As disapplying the Conduct Regulations provides no benefit for an umbrella worker, no lawyer acting in good faith can advise such a client to sign an opt-out notice.
An umbrella worker who has signed an opt-out notice without the benefit of professional legal advice can bypass any restriction clause and claim for damages if she/he suffers any "detriment", such as vexatious litigation to enforce a bogus restriction clause.
Referring a candidate to an accountant, or other expert lacking legal qualifications, won't save an employment business. A candidate who suffers the withdrawal of an offer of an assignment due to a refusal to sign an opt-out notice as part of an arrangement involving an umbrella company can commence litigation in the county court against an employment business to recover loss of earnings.
The future (includes the toxification of umbrellas)
The bottom line that I don’t think can be escaped from is that the debt transfer legislation will toxify umbrella companies from the perspective of both employment businesses and end-clients. It is surely anticipated that rigour mortis will set into the umbrella industry before April 6th 2026 occurs; potentially the point of death for umbrella companies as we know them today. In addition, expect end-clients' behaviour to change in anticipation of the debt transfer legislation.
How? Well, engaging contractors outside IR35 avoids employment rights challenges in an employment tribunal and will therefore be less risky than using umbrella companies. Managing IR35, in that sense at least, is straightforward, on the basis that HMRC’s unreliable CEST tool is never used, and that end-clients obtain competent legal advice.

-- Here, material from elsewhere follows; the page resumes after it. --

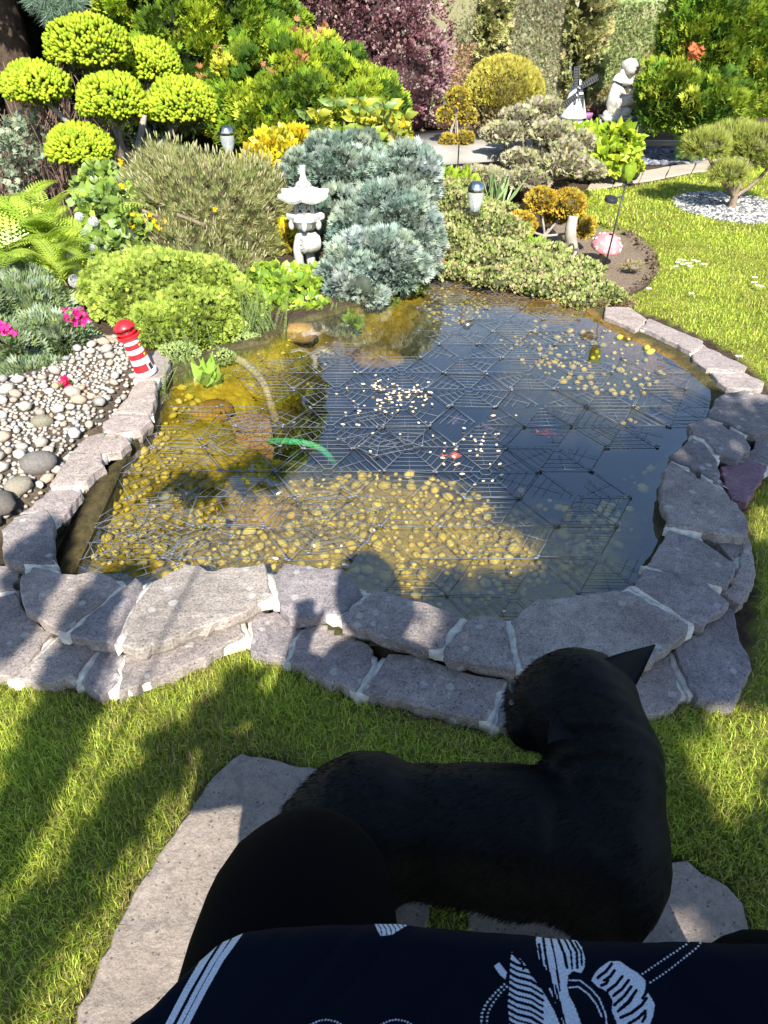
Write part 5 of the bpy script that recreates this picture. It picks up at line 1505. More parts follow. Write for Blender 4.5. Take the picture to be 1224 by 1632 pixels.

Finally, prepare for protest
In due course, stakeholders in the contractor recruitment industry will invariably protest about the necessity of using umbrella companies to provide outsourced payroll services. However, the administrative cost of using payroll providers that are not part of the supply chain can be passed up the supply chain -- instead of down, providing a real benefit for agency workers while preserving flexibility in the supply of labour.